The GOP’s Alternative Minimum Wage
Tom Cotton and Mitt Romney team up to counter the Bernie Sanders-led Democrats.
Republican Senators Mitt Romney of Utah and Tom Cotton of Arkansas have announced a plan to raise the federal minimum wage that they claim will meet the needs of lower-income workers without harming small businesses and killing jobs. An important part of the calculation is that the Romney-Cotton plan will also make the E-Verify system mandatory, ensuring that workers are legal.
The two senators propose to raise the minimum wage to $10 an hour by 2025, then peg that wage to inflation for automatic adjustments every two years. They arrived at the $10 number after consulting a 2019 wage report by the Congressional Budget Office that found a $10 minimum wage was less likely to cost jobs. According to CBO estimates, phasing in a $10 minimum wage over five years would cost approximately 100,000 jobs on the high end, with a median estimate of virtually no job loss at all. Many states — especially the most populous ones — already have minimums at or above $10 an hour.

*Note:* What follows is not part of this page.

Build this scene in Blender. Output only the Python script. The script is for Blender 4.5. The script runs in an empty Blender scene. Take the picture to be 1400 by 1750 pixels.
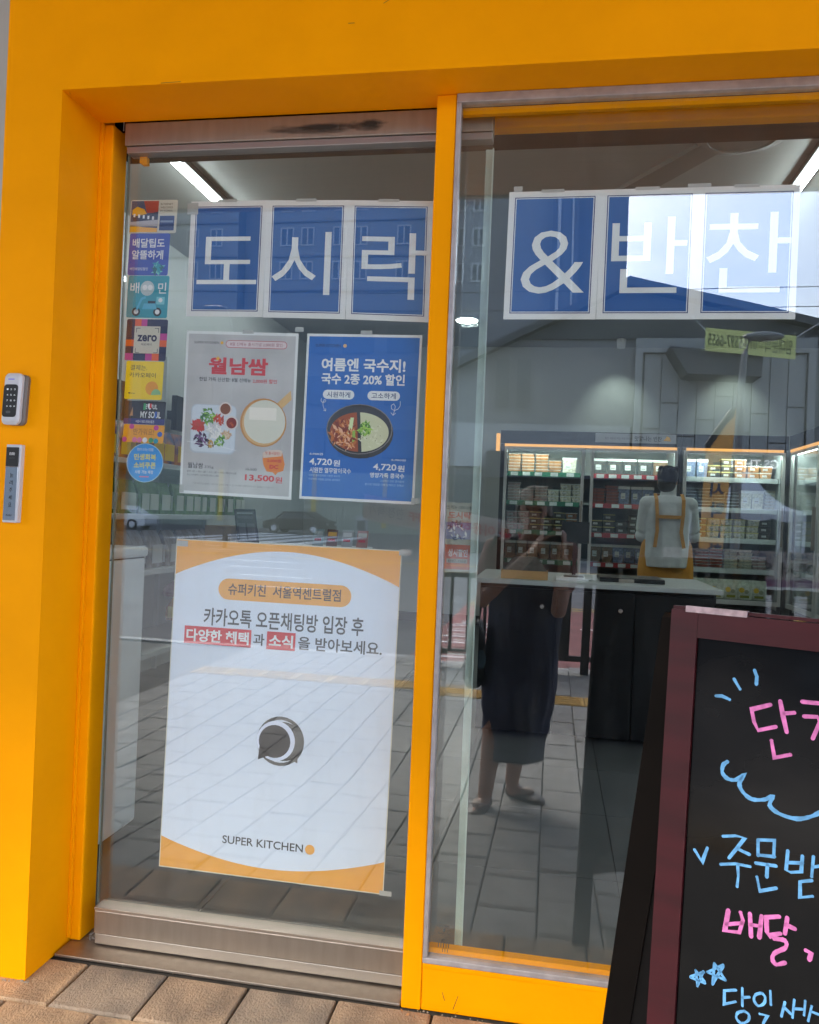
import bpy, bmesh, math, random
from math import sin, cos, pi, radians, sqrt
from mathutils import Vector, Matrix, noise
random.seed(7)
S = bpy.context.scene
COL = S.collection

# ------------------------------------------------------------------ camera, sky, sun, exposure
cam = bpy.data.cameras.new('camera'); camo = bpy.data.objects.new('camera', cam); COL.objects.link(camo)
yaw, pitch, roll, FPX = -1.73702281e-01, 3.62163163e-03, 4.03863183e-02, 1399.65861
fwd = Vector((sin(yaw)*cos(pitch), cos(yaw)*cos(pitch), sin(pitch)))
r0 = Vector((cos(yaw), -sin(yaw), 0)); u0 = r0.cross(fwd)
rr = cos(roll)*r0 + sin(roll)*u0; uu = -sin(roll)*r0 + cos(roll)*u0
M = Matrix.Identity(4)
for i in range(3):
    M[i][0], M[i][1], M[i][2] = rr[i], uu[i], -fwd[i]
M.translation = Vector((0, -1.98, 1.155))
camo.matrix_world = M
cam.sensor_fit = 'VERTICAL'; cam.sensor_height = 24.0; cam.lens = 24.0*FPX/1750.0
cam.clip_start = 0.01; cam.clip_end = 600
S.camera = camo

SUN_EL, SUN_AZ = radians(36), radians(208)     # azimuth from +Y, clockwise
world = bpy.data.worlds.new('World'); S.world = world; world.use_nodes = True
nt = world.node_tree; nt.nodes.clear()
out = nt.nodes.new('ShaderNodeOutputWorld'); bg = nt.nodes.new('ShaderNodeBackground')
sky = nt.nodes.new('ShaderNodeTexSky'); sky.sky_type = 'NISHITA'; sky.sun_disc = False
sky.sun_elevation = SUN_EL; sky.sun_rotation = SUN_AZ; sky.dust_density = 3.0; sky.air_density = 1.2
tc = nt.nodes.new('ShaderNodeTexCoord'); mp = nt.nodes.new('ShaderNodeMapping'); mp.inputs['Scale'].default_value = (1.2, 1.2, 3.2)
nz = nt.nodes.new('ShaderNodeTexNoise'); nz.inputs['Scale'].default_value = 2.1; nz.inputs['Detail'].default_value = 7; nz.inputs['Roughness'].default_value = 0.55
rp = nt.nodes.new('ShaderNodeValToRGB'); rp.color_ramp.elements[0].position = 0.34; rp.color_ramp.elements[1].position = 0.68
mx = nt.nodes.new('ShaderNodeMixRGB'); mx.inputs['Color2'].default_value = (3.9, 4.7, 6.3, 1)
nt.links.new(tc.outputs['Generated'], mp.inputs['Vector']); nt.links.new(mp.outputs['Vector'], nz.inputs['Vector'])
nt.links.new(nz.outputs['Fac'], rp.inputs['Fac']); nt.links.new(rp.outputs['Color'], mx.inputs['Fac'])
nt.links.new(sky.outputs['Color'], mx.inputs['Color1']); nt.links.new(mx.outputs['Color'], bg.inputs['Color'])
bg.inputs['Strength'].default_value = 0.12
nt.links.new(bg.outputs['Background'], out.inputs['Surface'])

sl = bpy.data.lights.new('sun', 'SUN'); sl.energy = 2.1; sl.angle = radians(40); sl.color = (1.0, .95, .88)
so = bpy.data.objects.new('sun', sl); COL.objects.link(so)
sd = Vector((sin(SUN_AZ)*cos(SUN_EL), cos(SUN_AZ)*cos(SUN_EL), sin(SUN_EL)))
so.rotation_euler = sd.to_track_quat('Z', 'Y').to_euler(); so.location = (0, -30, 60)
S.view_settings.view_transform = 'Standard'; S.view_settings.look = 'None'
S.view_settings.exposure = 3.0; S.view_settings.gamma = 1.0; S.view_settings.use_curve_mapping = False
S.cycles.use_denoising = True
S.cycles.max_bounces = 12; S.cycles.transparent_max_bounces = 16; S.cycles.glossy_bounces = 5
S.cycles.sample_clamp_indirect = 6.0
S.cycles.blur_glossy = 0.3

# ------------------------------------------------------------------ helpers
def hx(s):
    s = s.lstrip('#'); c = [int(s[i:i+2], 16)/255 for i in (0, 2, 4)]
    return tuple(x/12.92 if x <= .04045 else ((x+.055)/1.055)**2.4 for x in c)
MATS = {}
def mat(name, col, rough=.6, amt=.0, scale=8, bump=0., metal=0., spec=.5, stretch=(1, 1, 1), emit=None, col2=None, bscale=None, lo=.35, hi=.65, coat=0):
    if name in MATS: return MATS[name]
    m = bpy.data.materials.new(name); m.use_nodes = True; t = m.node_tree; b = t.nodes['Principled BSDF']
    if isinstance(col, str): col = hx(col)
    if isinstance(col2, str): col2 = hx(col2)
    b.inputs['Base Color'].default_value = (*col, 1); b.inputs['Roughness'].default_value = rough
    b.inputs['Metallic'].default_value = metal; b.inputs['Specular IOR Level'].default_value = spec
    if coat: b.inputs['Coat Weight'].default_value = coat; b.inputs['Coat Roughness'].default_value = .08
    if emit:
        b.inputs['Emission Color'].default_value = (*emit[0], 1); b.inputs['Emission Strength'].default_value = emit[1]
    if amt or bump or col2:
        tc = t.nodes.new('ShaderNodeTexCoord'); mp = t.nodes.new('ShaderNodeMapping'); mp.inputs['Scale'].default_value = stretch
        n = t.nodes.new('ShaderNodeTexNoise'); n.inputs['Scale'].default_value = scale; n.inputs['Detail'].default_value = 6
        t.links.new(tc.outputs['Object'], mp.inputs['Vector']); t.links.new(mp.outputs['Vector'], n.inputs['Vector'])
        if amt or col2:
            r = t.nodes.new('ShaderNodeValToRGB'); e = r.color_ramp.elements; e[0].position = lo; e[1].position = hi
            if col2: e[0].color = (*col, 1); e[1].color = (*col2, 1)
            else:
                e[0].color = (*[c*(1-amt) for c in col], 1); e[1].color = (*[min(1, c*(1+amt*.6)) for c in col], 1)
            t.links.new(n.outputs['Fac'], r.inputs['Fac']); t.links.new(r.outputs['Color'], b.inputs['Base Color'])
        if bump:
            n2 = n
            if bscale:
                n2 = t.nodes.new('ShaderNodeTexNoise'); n2.inputs['Scale'].default_value = bscale; n2.inputs['Detail'].default_value = 4
                t.links.new(mp.outputs['Vector'], n2.inputs['Vector'])
            bp = t.nodes.new('ShaderNodeBump'); bp.inputs['Strength'].default_value = bump; bp.inputs['Distance'].default_value = .01
            t.links.new(n2.outputs['Fac'], bp.inputs['Height']); t.links.new(bp.outputs['Normal'], b.inputs['Normal'])
    MATS[name] = m; return m
def glass_mat(name, tint, refl, grough=0.0, warp=False):
    m = bpy.data.materials.new(name); m.use_nodes = True; t = m.node_tree; t.nodes.clear()
    o = t.nodes.new('ShaderNodeOutputMaterial'); mix = t.nodes.new('ShaderNodeMixShader')
    tr = t.nodes.new('ShaderNodeBsdfTransparent'); tr.inputs['Color'].default_value = (*tint, 1)
    g = t.nodes.new('ShaderNodeBsdfGlossy'); g.inputs['Roughness'].default_value = grough; g.inputs['Color'].default_value = (.97, .98, 1, 1)
    lw = t.nodes.new('ShaderNodeLayerWeight'); lw.inputs['Blend'].default_value = .5
    p = t.nodes.new('ShaderNodeMath'); p.operation = 'POWER'; p.inputs[1].default_value = 4
    a = t.nodes.new('ShaderNodeMath'); a.operation = 'MULTIPLY_ADD'; a.inputs[1].default_value = .8; a.inputs[2].default_value = refl; a.use_clamp = True
    t.links.new(lw.outputs['Facing'], p.inputs[0]); t.links.new(p.outputs[0], a.inputs[0]); t.links.new(a.outputs[0], mix.inputs['Fac'])
    t.links.new(tr.outputs[0], mix.inputs[1]); t.links.new(g.outputs[0], mix.inputs[2])
    if warp:
        tc = t.nodes.new('ShaderNodeTexCoord'); n = t.nodes.new('ShaderNodeTexNoise'); n.inputs['Scale'].default_value = 1.6; n.inputs['Detail'].default_value = 1
        bp = t.nodes.new('ShaderNodeBump'); bp.inputs['Strength'].default_value = .35; bp.inputs['Distance'].default_value = .0022
        t.links.new(tc.outputs['Object'], n.inputs['Vector']); t.links.new(n.outputs['Fac'], bp.inputs['Height']); t.links.new(bp.outputs['Normal'], g.inputs['Normal'])
        n2 = t.nodes.new('ShaderNodeTexNoise'); n2.inputs['Scale'].default_value = 5; n2.inputs['Detail'].default_value = 9; n2.inputs['Roughness'].default_value = .72
        mp = t.nodes.new('ShaderNodeMapping'); mp.inputs['Scale'].default_value = (3.0, 1, .6); t.links.new(tc.outputs['Object'], mp.inputs['Vector']); t.links.new(mp.outputs['Vector'], n2.inputs['Vector'])
        r = t.nodes.new('ShaderNodeValToRGB'); r.color_ramp.elements[0].position = .50; r.color_ramp.elements[1].position = .85; r.color_ramp.elements[0].color = (.0, .0, .0, 1); r.color_ramp.elements[1].color = (.035, .035, .035, 1)
        d = t.nodes.new('ShaderNodeBsdfDiffuse'); d.inputs['Color'].default_value = (.5, .5, .48, 1); m2 = t.nodes.new('ShaderNodeMixShader')
        t.links.new(n2.outputs['Fac'], r.inputs['Fac']); t.links.new(r.outputs['Color'], m2.inputs['Fac']); t.links.new(mix.outputs[0], m2.inputs[1]); t.links.new(d.outputs[0], m2.inputs[2]); t.links.new(m2.outputs[0], o.inputs['Surface'])
    else: t.links.new(mix.outputs[0], o.inputs['Surface'])
    MATS[name] = m; return m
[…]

The same CBO estimate found that a $15 minimum wage phased in over the same time frame, which is the current Democrat plan, would cost anywhere from 1.3 million to 3.7 million jobs. Only three states have wages at or higher than $13 an hour. The Democrat wage-hike plan also does not include pinning the wage to inflation, and it certainly doesn’t make E-Verify mandatory.
“Our legislation would raise the floor for workers without costing jobs,” Romney said in a statement, “and automatically increase the federal minimum wage every two years to match the rate of inflation. Additionally, our bill would protect American jobs by requiring employers to use E-Verify to ensure that businesses cannot hire illegal immigrants.”
The Democrat plan isn’t nearly as economically sound as what Republicans have offered in large part because Democrats don’t really care about American business. Democrat Representative Ro Khanna (People’s Republic of California) proclaimed any business that can’t afford to pay $15 an hour shouldn’t exist. Such contempt for America’s small business owners to go along with ignorance of simple economics is par for the course in the modern Democrat Party, and the leftist hardliners will surely push back against the Romney-Cotton proposal as not being high enough to “help” low-wage workers. The fact that millions of those people will not be able to get a job precisely because of a minimum wage that is too high is apparently beside the point.
The mandatory E-Verify provision will of course make the Romney-Cotton plan a nonstarter with Democrats, but also with some businesses. E-Verify, which allows businesses to confirm the legal status of immigrants they hire, is currently a voluntary system. It is deeply unpopular with some businesses, and a number of employers have steadfastly refused to use it. However, if it does become mandatory, use of E-Verify will stabilize the labor market and protect jobs for American citizens. It will also help reduce illegal immigration since jobs are often what bring people across the border.
There may be room to debate the exact size of the minimum wage hike, if the class-warfare Dems can be kept in their box. That’s a big if, but some Senate Democrats, like Joe Manchin of West Virginia, have signaled that the $15 minimum wage may be too high. With an evenly divided Senate, there will have to be some give and take if any progress is to be made. Mandatory E-Verify, though, is likely dead in the water.
Biden appears determined to open up the borders and go back to the Obama-era come-one, come-all immigration policy. The illegal immigrants he plans to let flood into the country will need jobs, and compelling employers to check the status of immigrant employees runs counter to that. It can never be said enough, however, that unbridled immigration puts downward pressure on wages and makes jobs tougher to come by for working citizens.
Of course, the federal minimum wage ought not to even exist, but the Romney-Cotton plan at least offers a reasonable solution that reduces the harm to business while protecting American workers. For these reasons, Democrats will surely fight against it because they are more interested in political victory than long-term economic stability.